--- START OF Information provided ---

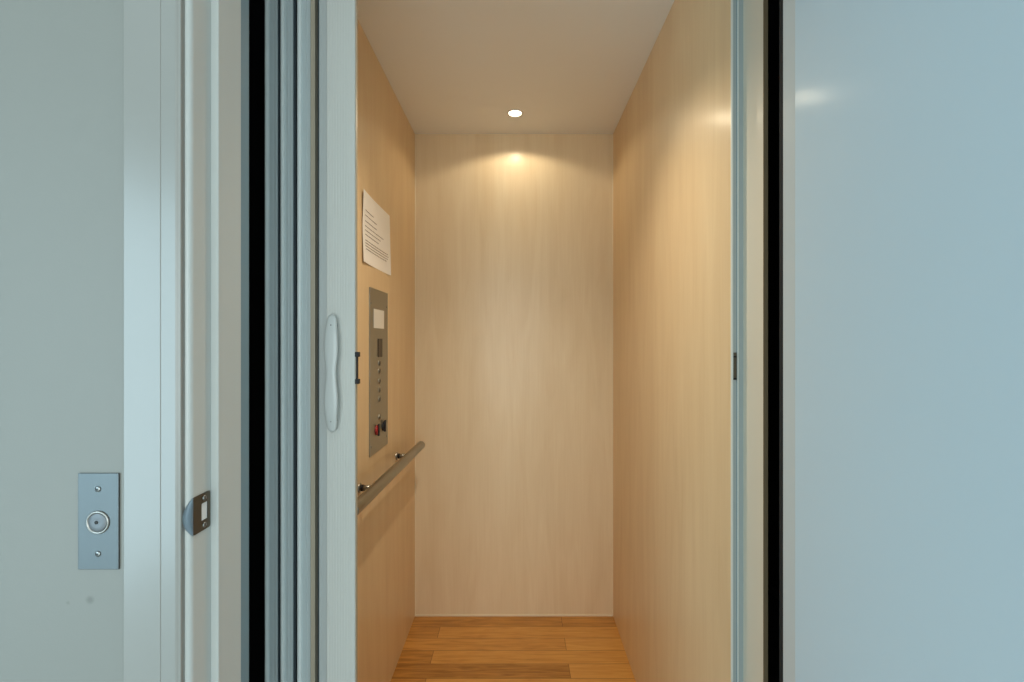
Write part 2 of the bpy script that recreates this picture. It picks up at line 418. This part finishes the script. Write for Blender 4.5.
# ------------------------------------------------------------------ strike plate in the left rebate
sz = EYE-(512.3-341)*0.625/477
st = empty('strike_plate', (RL, 0.625, sz-0.030), 'dark metal latch strike plate let into the white left door jamb', 'strike plate')
y0, y1, hz = 0.6075, 0.6415, 0.0242
hy0, hy1, hh = 0.6235, 0.6365, 0.0115
bmx = bmesh.new()
def ringplate(outer, inner, x0, x1):
    b = MB(); bm = b.bm
    vo0 = [bm.verts.new((x0, y, z)) for y, z in outer]; vi0 = [bm.verts.new((x0, y, z)) for y, z in inner]
    vo1 = [bm.verts.new((x1, y, z)) for y, z in outer]; vi1 = [bm.verts.new((x1, y, z)) for y, z in inner]
    k = len(outer)
    for i in range(k):
        j = (i+1) % k
        bm.faces.new((vo1[i], vo1[j], vi1[j], vi1[i])); bm.faces.new((vo0[j], vo0[i], vi0[i], vi0[j]))
        bm.faces.new((vo0[i], vo0[j], vo1[j], vo1[i])); bm.faces.new((vi0[j], vi0[i], vi1[i], vi1[j]))
    bmesh.ops.recalc_face_normals(bm, faces=bm.faces[:])
    return b
bmx.free()
def rrect(a0, a1, b0, b1, r, k=4):
    out = []
    for (ca, cb, s0) in ((a1-r, b1-r, 0), (a0+r, b1-r, 90), (a0+r, b0+r, 180), (a1-r, b0+r, 270)):
        for i in range(k+1):
            th = math.radians(s0+90*i/k); out.append((ca+r*math.cos(th), cb+r*math.sin(th)))
    return out
ringplate(rrect(y0, y1, sz-hz, sz+hz, 0.003), rrect(hy0, hy1, sz-hh, sz+hh, 0.0012), RL, RL+0.0014).build('plate', M['brass_dark'], st)
# curved lip that wraps round the corner of the jamb toward the hall
lip = MB(); b = lip.bm; rows = []
K = 10
for i in range(K+1):
    zt = -1+2*i/K
    reach = 0.05+0.95*(1-abs(zt)**2.0)          # bulging outline
    row = []
    for x, y in ((RL+0.0014, y0), (RL+0.0014-0.0012*reach, y0-0.0030*reach), (RL+0.0010-0.0040*reach, y0-0.0064*reach), (RL+0.0008-0.0078*reach, y0-0.0080*reach)):
        row.append(b.verts.new((x, y, sz+zt*hz*(1.0))))
    rows.append(row)
for A, B in zip(rows, rows[1:]):
    for k in range(3): b.faces.new((A[k], A[k+1], B[k+1], B[k])).smooth = True
ret = bmesh.ops.solidify(b, geom=b.faces[:], thickness=0.0010)
bmesh.ops.recalc_face_normals(b, faces=b.faces[:])
lp = lip.build('lip', M['lip'], st); lp['label'] = 'curved bright lip of the strike plate'
MB().box(RL+0.0001, RL+0.0004, hy0+0.0004, hy1-0.0004, sz-hh+0.0004, sz+hh-0.0004).build('latch_pocket', M['white_plaster'], st)
for dz in (0.0177, -0.0177):
    s_ = screw_head(st, (RL+0.0014, 0.6290, sz+dz), (1, 0, 0), 0.0034)
    MB().box(RL+0.0022, RL+0.0031, 0.6285, 0.6295, sz+dz-0.0022, sz+dz+0.0022).build('slot', M['screw_dark'], s_)

# ------------------------------------------------------------------ folding car gate, stacked against the left side
GZ0, GZ1 = 0.012, 2.17
gt = empty('folding_gate', (-0.39, 0.92, 0), 'white folding lift gate stacked open at the left of the car', 'gate')
def px(p, y): return (p-518)*y/477
YF = 0.880
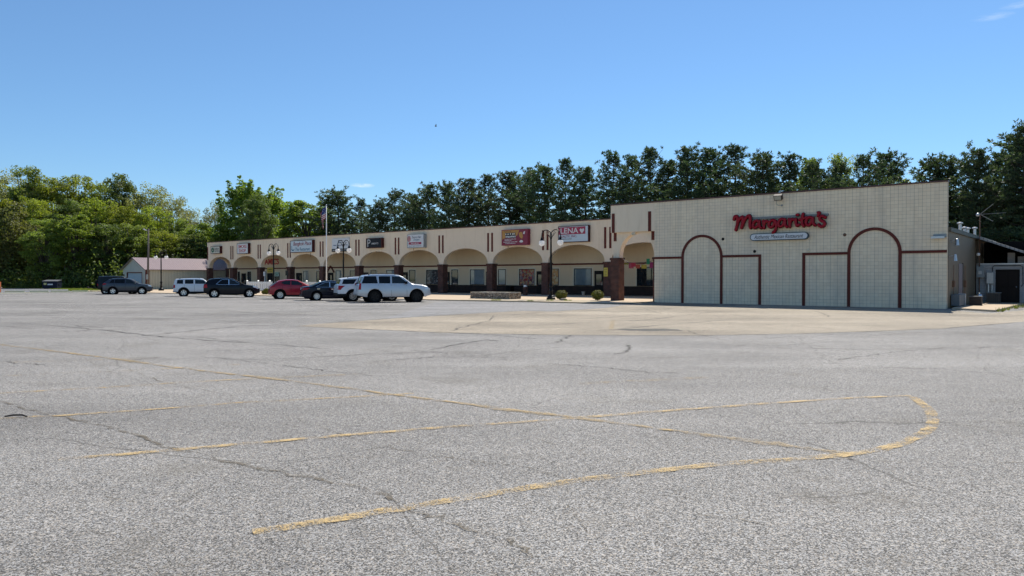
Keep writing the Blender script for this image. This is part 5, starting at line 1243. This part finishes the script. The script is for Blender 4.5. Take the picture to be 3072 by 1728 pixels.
# ------------------------------------------------------------------ plants and trees
class Leaves(MB):
    def card(s, p, nrm, sz, asp=.6, rnd=random):
        n_ = Vector(nrm)
        if n_.length < 1e-4: n_ = Vector((0,0,1))
        n_.normalize(); a = n_.orthogonal().normalized(); g_ = rnd.uniform(0, 6.283)
        a = (a*math.cos(g_) + n_.cross(a)*math.sin(g_)); b = n_.cross(a)
        o = len(s.v); p = Vector(p); dr = n_*sz*.18
        s.v += [tuple(p-a*sz), tuple(p-b*sz*asp-dr), tuple(p+a*sz), tuple(p+b*sz*asp-dr)]; s.f.append((o, o+1, o+2, o+3))
def rdir(rnd):
    z = rnd.uniform(-1, 1); g_ = rnd.uniform(0, 6.283); r_ = math.sqrt(1-z*z); return Vector((r_*math.cos(g_), r_*math.sin(g_), z))
def clump(lv, c, r, n, sz, rnd, zs=.75):
    for _ in range(n):
        d = rdir(rnd); k = r*rnd.uniform(.35, 1.0)**.6
        lv.card(c + Vector((d.x*k, d.y*k, d.z*k*zs)), d*.7 + rdir(rnd)*.8 + Vector((0,0,.35)), sz*rnd.uniform(.6, 1.25), .62, rnd)
def broad(seed, H, Rr, base, nc, nl, sz, leafmat, barkmat, style='round'):
    """trunk + limbs and crown of a broadleaf tree, at unit scale H metres tall"""
    rnd = random.Random(seed); lv = Leaves(); tr = MB(); cs = []
    zc = (base+H)/2; hh = (H-base)/2
    tries = 0
    while len(cs) < nc and tries < 9000:
        tries += 1
        d = rdir(rnd); k = rnd.uniform(.25, 1)**.45
        if style == 'vase': prof = .55 + .45*((d.z*k+1)/2)
        else: prof = 1.0 if d.z > -.2 else .92
        lump = .74 + .38*noise.noise(d*1.9 + Vector((seed*3.1, 0, 0)))
        c = Vector((d.x*k*Rr*prof*lump*1.05, d.y*k*Rr*prof*lump*1.05, zc + d.z*k*hh*(.86+.2*lump)))
        if c.z < base*.8 or c.z > H-.3: continue
        cs.append(c)
    for c in cs:
        r_ = rnd.uniform(.085, .15)*Rr*1.5
        if style == 'vase' and c.z > zc+hh*.35:
            for q in range(5): clump(lv, c + Vector((c.x*.05*q, c.y*.05*q, q*r_*.55)), r_*(1-.15*q)*.6, max(4, nl//4), sz, rnd, 1.0)
        clump(lv, c, r_, nl, sz, rnd)
    tr.tube([(0,0,0),(rnd.uniform(-.2,.2),rnd.uniform(-.2,.2),base*.6),(0,0,zc),(rnd.uniform(-.4,.4),0,H*.85)], [H*.020,H*.016,H*.010,H*.003], 8)
    for c in cs[::3]:
        z0 = rnd.uniform(base*.5, max(base*.9, c.z*.7)); mid = Vector((c.x*.5, c.y*.5, (z0+c.z)*.5+rnd.uniform(-.3,.5)))
        tr.tube([(0,0,z0), mid, c], [H*.007,H*.0045,H*.0012], 5, False)
    return tr.build_mesh('trunk', barkmat), lv.build_mesh('crown', leafmat)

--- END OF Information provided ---

Problem to solve: Pick out all lines from the data above in which the word "script" appears.

Task solution:
Write part 2 of the bpy script that recreates this picture. It picks up at line 418. This part finishes the script. Write for Blender 4.5.
Keep writing the Blender script for this image. This is part 5, starting at line 1243. This part finishes the script. The script is for Blender 4.5. Take the picture to be 3072 by 1728 pixels.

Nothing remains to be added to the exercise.